WORK TO BE COMPLETED:
Extract exactly the run of lines starting at the line that holds "hall = MB();" and ending at the line that holds "struct(hall.build('wall_passage', M_DARKHALL))", both included.

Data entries
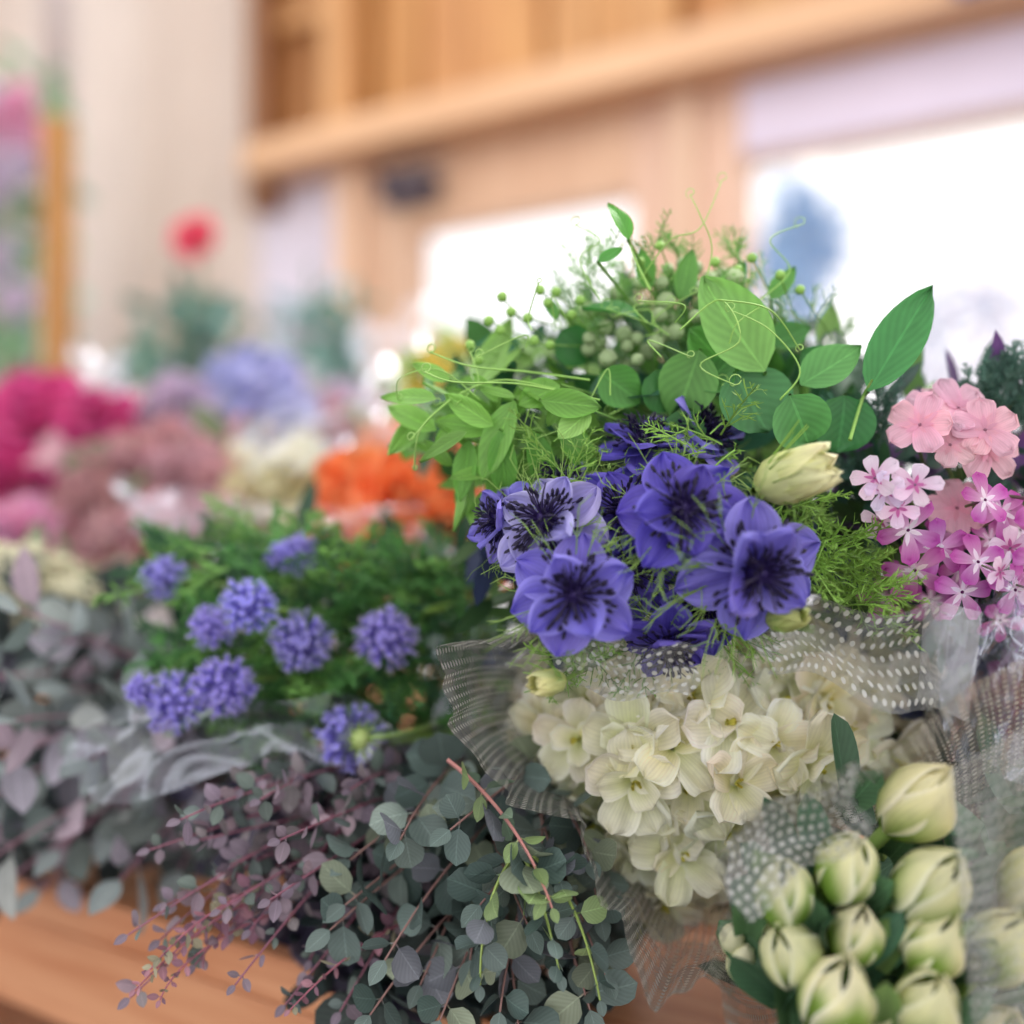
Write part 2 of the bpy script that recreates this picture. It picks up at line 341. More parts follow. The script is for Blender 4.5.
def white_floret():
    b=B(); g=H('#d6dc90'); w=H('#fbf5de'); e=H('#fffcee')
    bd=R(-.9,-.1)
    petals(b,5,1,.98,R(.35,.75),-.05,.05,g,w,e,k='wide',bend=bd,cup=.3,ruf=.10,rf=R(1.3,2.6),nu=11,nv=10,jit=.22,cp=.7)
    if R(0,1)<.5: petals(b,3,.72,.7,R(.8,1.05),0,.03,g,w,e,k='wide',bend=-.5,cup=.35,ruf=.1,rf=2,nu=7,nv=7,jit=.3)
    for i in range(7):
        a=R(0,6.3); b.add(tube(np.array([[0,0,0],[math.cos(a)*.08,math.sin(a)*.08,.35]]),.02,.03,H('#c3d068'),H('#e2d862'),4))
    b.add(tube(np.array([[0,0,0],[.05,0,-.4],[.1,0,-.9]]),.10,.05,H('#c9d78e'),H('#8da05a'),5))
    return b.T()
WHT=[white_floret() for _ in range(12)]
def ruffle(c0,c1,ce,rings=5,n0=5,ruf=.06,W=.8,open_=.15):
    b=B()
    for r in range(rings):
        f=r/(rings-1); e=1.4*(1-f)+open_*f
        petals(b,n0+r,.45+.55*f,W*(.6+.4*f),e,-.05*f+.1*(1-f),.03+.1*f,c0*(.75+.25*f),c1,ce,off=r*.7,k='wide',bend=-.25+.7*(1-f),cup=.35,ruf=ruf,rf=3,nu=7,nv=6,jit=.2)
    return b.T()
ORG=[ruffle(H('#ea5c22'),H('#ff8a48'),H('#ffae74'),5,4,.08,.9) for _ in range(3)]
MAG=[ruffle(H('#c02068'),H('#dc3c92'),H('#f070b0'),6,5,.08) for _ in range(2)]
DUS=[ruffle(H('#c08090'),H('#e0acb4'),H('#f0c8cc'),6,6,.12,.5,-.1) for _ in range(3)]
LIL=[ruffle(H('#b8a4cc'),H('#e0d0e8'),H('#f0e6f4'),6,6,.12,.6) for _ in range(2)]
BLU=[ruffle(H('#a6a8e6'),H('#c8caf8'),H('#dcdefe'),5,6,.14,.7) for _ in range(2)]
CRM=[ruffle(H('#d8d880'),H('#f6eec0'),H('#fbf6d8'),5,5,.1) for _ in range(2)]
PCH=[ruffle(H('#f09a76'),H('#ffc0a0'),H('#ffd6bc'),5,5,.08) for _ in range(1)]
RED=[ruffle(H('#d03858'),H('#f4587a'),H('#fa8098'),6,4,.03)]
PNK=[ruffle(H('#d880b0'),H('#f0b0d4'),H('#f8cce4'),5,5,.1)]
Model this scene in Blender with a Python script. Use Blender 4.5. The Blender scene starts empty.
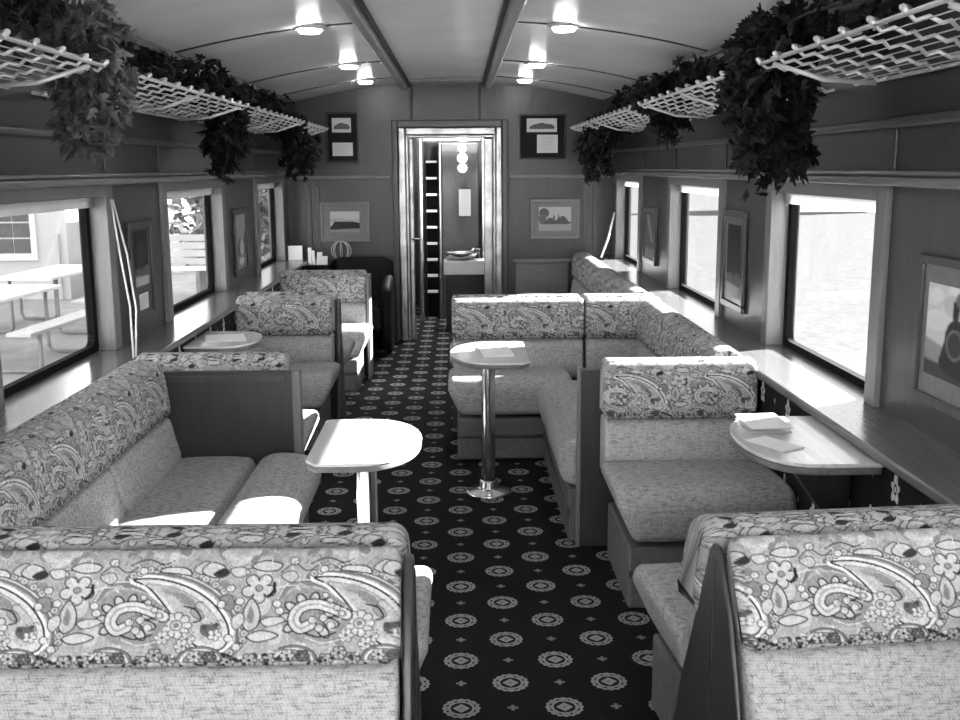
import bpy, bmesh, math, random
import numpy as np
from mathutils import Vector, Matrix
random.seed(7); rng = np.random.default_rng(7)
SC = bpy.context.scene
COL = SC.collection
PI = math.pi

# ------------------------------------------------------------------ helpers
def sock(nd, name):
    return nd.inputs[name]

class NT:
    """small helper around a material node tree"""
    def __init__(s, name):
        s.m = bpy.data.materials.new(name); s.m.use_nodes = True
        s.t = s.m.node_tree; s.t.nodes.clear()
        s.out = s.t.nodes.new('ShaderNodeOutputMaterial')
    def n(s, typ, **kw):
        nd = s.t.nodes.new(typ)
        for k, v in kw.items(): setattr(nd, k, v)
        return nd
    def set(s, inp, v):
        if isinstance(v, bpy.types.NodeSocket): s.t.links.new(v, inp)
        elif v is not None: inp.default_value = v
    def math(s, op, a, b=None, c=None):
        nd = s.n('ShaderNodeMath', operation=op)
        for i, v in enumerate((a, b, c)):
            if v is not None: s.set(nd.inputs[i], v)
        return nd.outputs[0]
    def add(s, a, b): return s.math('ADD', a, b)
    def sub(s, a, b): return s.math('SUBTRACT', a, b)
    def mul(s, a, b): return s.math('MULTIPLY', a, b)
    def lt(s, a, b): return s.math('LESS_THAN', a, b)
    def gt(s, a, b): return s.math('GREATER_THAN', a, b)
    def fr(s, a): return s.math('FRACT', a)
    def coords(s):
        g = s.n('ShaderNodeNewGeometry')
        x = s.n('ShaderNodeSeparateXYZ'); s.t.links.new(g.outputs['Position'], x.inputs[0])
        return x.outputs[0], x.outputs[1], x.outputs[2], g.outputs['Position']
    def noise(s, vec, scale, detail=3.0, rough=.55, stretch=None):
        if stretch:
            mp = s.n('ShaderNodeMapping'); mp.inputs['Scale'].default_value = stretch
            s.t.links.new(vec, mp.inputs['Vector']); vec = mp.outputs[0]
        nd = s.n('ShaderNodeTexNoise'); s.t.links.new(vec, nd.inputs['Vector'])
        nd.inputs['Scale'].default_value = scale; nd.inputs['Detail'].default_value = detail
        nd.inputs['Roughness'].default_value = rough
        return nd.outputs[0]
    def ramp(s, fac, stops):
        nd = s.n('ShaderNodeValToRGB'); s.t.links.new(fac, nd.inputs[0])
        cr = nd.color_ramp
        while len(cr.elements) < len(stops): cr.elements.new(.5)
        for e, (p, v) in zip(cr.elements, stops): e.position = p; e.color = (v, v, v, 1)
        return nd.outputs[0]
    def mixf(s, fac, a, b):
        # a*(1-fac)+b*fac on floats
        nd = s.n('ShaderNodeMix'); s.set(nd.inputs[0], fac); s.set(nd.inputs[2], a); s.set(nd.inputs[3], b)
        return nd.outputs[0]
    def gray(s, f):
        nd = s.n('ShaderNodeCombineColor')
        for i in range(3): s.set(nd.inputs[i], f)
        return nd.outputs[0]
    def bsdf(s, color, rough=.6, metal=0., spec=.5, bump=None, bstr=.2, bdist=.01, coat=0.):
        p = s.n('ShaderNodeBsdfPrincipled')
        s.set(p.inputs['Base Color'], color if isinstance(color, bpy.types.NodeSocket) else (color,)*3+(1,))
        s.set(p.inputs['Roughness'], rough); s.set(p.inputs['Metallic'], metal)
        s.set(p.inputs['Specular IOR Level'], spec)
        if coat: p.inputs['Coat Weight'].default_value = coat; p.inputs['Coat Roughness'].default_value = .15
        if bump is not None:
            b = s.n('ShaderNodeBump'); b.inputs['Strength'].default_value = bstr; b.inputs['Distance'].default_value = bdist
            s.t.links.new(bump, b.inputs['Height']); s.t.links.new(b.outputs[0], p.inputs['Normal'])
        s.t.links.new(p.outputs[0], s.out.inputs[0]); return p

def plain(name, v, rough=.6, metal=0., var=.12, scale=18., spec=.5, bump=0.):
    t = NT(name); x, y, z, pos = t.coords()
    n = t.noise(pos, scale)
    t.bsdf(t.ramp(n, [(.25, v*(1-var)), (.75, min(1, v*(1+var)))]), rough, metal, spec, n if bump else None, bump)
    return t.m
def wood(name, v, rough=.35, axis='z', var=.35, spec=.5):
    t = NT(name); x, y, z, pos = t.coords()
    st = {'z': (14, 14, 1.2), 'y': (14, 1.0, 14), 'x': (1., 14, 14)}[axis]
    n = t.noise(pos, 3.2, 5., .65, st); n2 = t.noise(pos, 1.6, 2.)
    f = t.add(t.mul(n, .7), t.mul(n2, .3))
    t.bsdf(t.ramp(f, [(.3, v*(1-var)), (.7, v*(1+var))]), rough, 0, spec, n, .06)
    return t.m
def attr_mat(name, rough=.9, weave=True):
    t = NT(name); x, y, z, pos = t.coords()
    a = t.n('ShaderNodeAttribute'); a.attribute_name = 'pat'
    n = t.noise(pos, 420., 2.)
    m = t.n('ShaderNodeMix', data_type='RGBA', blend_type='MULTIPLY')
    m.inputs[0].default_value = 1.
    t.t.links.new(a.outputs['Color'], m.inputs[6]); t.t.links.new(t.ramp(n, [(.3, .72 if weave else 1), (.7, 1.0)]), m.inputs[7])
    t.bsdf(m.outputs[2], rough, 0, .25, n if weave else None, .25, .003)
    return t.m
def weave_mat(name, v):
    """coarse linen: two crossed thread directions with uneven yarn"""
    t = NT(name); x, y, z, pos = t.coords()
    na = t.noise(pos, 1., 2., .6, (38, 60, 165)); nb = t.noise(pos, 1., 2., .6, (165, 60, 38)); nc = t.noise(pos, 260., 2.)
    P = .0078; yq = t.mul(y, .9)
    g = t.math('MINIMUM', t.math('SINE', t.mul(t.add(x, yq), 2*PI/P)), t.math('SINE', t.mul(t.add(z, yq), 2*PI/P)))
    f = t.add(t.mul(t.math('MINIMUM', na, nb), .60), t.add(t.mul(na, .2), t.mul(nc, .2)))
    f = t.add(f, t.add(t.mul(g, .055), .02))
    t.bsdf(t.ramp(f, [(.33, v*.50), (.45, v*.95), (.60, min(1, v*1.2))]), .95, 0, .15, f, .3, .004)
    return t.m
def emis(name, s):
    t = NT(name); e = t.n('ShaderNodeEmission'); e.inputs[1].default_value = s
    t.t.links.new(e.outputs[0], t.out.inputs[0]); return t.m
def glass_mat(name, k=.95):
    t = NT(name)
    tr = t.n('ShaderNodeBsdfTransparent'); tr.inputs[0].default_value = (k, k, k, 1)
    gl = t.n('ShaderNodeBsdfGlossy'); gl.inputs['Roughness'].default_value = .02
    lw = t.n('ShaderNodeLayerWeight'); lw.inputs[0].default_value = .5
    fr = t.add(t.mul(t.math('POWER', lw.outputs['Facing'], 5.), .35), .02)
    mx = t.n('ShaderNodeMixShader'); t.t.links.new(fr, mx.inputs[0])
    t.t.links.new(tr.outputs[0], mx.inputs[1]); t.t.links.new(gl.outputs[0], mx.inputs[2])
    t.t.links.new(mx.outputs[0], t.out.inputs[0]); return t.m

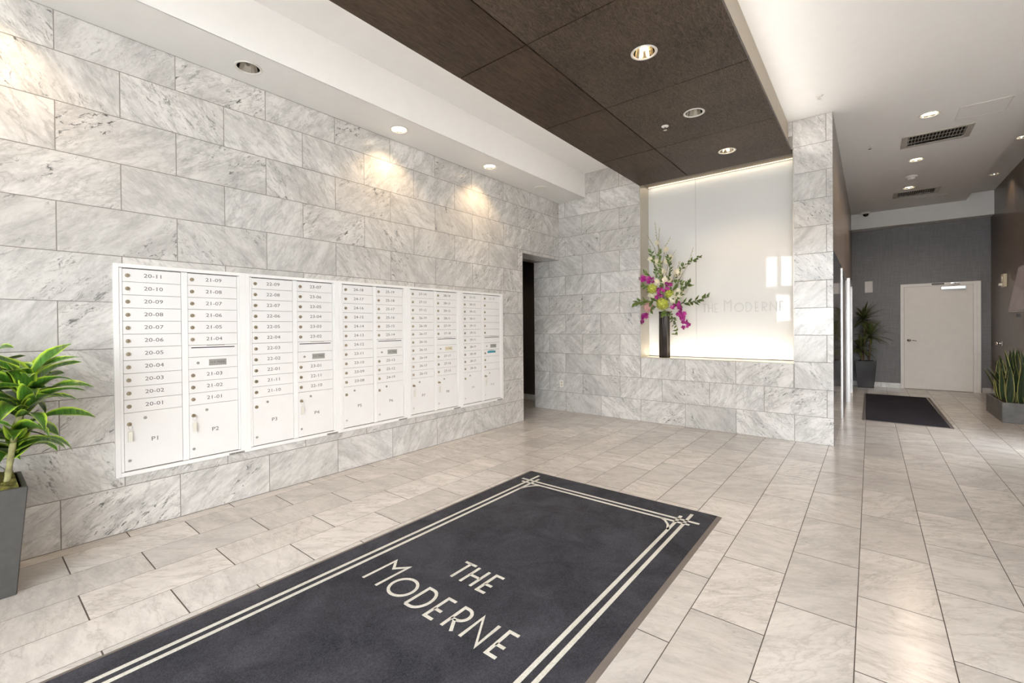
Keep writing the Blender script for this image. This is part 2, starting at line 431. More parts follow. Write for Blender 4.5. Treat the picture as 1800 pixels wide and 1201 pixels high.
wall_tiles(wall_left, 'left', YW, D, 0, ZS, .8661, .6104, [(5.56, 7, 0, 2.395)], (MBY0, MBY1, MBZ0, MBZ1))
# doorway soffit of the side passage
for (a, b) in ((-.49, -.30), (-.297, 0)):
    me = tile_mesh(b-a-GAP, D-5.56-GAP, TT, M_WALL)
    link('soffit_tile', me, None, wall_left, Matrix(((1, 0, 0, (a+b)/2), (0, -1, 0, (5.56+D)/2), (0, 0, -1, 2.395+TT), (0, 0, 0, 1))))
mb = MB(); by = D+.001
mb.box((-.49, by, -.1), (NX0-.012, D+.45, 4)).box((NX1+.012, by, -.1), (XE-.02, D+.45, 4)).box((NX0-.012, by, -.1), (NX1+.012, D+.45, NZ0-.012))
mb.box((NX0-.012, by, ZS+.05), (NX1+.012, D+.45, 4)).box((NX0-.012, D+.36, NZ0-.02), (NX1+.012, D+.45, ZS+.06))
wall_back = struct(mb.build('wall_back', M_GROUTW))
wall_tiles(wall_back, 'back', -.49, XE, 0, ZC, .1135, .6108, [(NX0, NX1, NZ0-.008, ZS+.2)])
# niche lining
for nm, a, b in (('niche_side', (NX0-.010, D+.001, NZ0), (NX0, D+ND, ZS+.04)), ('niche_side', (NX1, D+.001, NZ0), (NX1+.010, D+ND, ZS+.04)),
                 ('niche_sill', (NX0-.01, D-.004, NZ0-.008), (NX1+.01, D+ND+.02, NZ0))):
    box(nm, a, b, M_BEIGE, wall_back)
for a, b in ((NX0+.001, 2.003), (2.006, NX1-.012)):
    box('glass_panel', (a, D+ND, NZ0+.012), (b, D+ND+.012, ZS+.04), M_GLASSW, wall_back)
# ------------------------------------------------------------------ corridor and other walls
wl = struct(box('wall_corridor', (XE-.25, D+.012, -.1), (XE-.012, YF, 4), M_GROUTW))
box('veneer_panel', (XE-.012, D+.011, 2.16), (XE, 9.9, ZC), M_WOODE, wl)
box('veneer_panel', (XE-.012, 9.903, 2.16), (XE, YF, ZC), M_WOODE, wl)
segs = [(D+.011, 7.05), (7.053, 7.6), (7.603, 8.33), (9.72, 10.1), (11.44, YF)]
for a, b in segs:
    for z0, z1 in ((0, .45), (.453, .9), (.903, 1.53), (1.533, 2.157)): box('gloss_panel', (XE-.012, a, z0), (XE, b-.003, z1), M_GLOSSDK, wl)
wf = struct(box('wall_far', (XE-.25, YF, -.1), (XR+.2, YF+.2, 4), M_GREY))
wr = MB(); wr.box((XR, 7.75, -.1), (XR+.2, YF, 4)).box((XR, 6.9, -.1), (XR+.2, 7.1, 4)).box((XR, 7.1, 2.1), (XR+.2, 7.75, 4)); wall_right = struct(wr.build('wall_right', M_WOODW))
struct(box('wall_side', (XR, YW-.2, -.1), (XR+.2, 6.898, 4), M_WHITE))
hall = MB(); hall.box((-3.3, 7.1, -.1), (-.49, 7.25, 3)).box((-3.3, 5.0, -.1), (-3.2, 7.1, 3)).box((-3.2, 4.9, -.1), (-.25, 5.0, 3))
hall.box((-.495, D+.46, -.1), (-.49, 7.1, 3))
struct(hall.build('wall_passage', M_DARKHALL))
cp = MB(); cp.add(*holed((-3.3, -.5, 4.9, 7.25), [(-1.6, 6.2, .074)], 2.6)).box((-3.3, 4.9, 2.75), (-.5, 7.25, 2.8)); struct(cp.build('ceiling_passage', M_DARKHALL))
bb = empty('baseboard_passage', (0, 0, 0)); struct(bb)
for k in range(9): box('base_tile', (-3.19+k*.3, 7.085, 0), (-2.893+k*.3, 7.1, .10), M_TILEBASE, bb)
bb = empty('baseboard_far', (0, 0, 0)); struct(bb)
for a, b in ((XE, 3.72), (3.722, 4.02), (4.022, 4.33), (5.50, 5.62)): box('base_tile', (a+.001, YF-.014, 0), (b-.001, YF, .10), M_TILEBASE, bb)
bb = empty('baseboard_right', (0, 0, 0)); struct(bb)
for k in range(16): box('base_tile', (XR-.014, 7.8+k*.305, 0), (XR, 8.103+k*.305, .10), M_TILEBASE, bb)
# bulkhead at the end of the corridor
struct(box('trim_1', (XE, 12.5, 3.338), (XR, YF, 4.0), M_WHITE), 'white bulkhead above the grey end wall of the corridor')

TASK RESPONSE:
hall = MB(); hall.box((-3.3, 7.1, -.1), (-.49, 7.25, 3)).box((-3.3, 5.0, -.1), (-3.2, 7.1, 3)).box((-3.2, 4.9, -.1), (-.25, 5.0, 3))
hall.box((-.495, D+.46, -.1), (-.49, 7.1, 3))
struct(hall.build('wall_passage', M_DARKHALL))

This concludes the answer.